Toute sa vie, il cultivera une élégance confinant au dandysme, le respect extérieur des convenances bourgeoises et une irrépressible addiction aux jolies femmes … dans le plus grand secret. Toute sa vie, ce travailleur acharné refusera de dire à Léon, l’enfant qu’il a eu hors mariage, qu’il n’est pas son filleul mais son fils, même après qu’il en ait épousé la mère. Ce n’est jamais le moment, c’est toujours trop tard … Toute sa vie, il refusera aussi d’exposer avec ceux qu’à partir de 1874 Louis Leroy du Charivari affuble du nom d’ « Impressionnistes », alors même que tous le reconnaissent pour leur chef de file. Tout ça pour se fracasser, année après année, au refus des caciques du Salon qui trouvent sa peinture scandaleuse.

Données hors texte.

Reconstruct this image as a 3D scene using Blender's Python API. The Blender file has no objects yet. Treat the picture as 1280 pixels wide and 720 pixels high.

Il est vrai que la présentation du « Déjeuner sur l’herbe » puis de l’ « Olympia » a de quoi choquer les bonnes gens de ce Second Empire terriblement collet-monté. Ce modèle, Victorine Meurent, qui regarde le public de son œil placide, est si nue …
D’ailleurs, tous les personnages de ses portraits regardent dans le vide … Chaque année, Manet présente des toiles au Salon, chaque année on l’y refuse. Ses noirs profonds, ses blancs frémissants, passés à grands traits … ne passent pas, encore moins le vert du « Balcon » ou le bleu d’« Argenteuil ». Manet vit dans le constant espoir d’une reconnaissance par les institutions. Et dans le déni de son plus grand amour, Berthe Morizot, elle aussi terriblement douée mais pétrie du qu’en dira-t-on. A 34 ans, elle épouse son jeune frère Eugène. Avec elle, Edouard aussi a un terrible secret …
Toile après toile, année après année, Sophie Chauveau dépeint les joies et les peines de ce beau blond toujours tiré à quatre épingles et qui sait se souvenir du nom de chaque femme lui ayant offert une cravate. Et, autour de lui, celles de ses amis fidèles, l’extraordinaire foisonnement des maîtres de la littérature, de la musique et de la peinture, les collectionneurs, les marchands, les critiques. Fantin-Latour, Delacroix, Pissarro, Carolus-Durand, James Tissot, Degas, Gauguin, Renoir, Monet, Bazille, Caillebotte, Baudelaire, Verlaine, Mallarmé, Rochefort, Chabrier, Gambetta, Antonin Proust, Duret, Paul Durand-Ruel, Clémenceau et même Zola, pas le plus sympathique à vrai dire …

C’est un livre à découvrir avec, tout près, un recueil de reproductions de toutes les toiles du Maître ou une tablette qui vous les fait découvrir, tant l’œuvre est vaste et aujourd’hui dispersée dans les plus grands musées du monde. En perpétuelle révolte, généreux, obstiné, voici un portrait – on ne compte que deux autoportraits de l’artiste, faits la même année alors qu’il se sait condamné à brève échéance – autant d’une époque troublée que d’une personnalité jamais satisfaite, toujours en quête d’une perfection inaccessible.
Edouard Manet, enfin reconnu par l’establishment, mais toujours révolté dans l’âme et dans la manière de peindre, mourra dans d’atroces souffrances, à l’âge de 51 ans, laissant derrière lui une œuvre révolutionnaire et mondialement appréciée.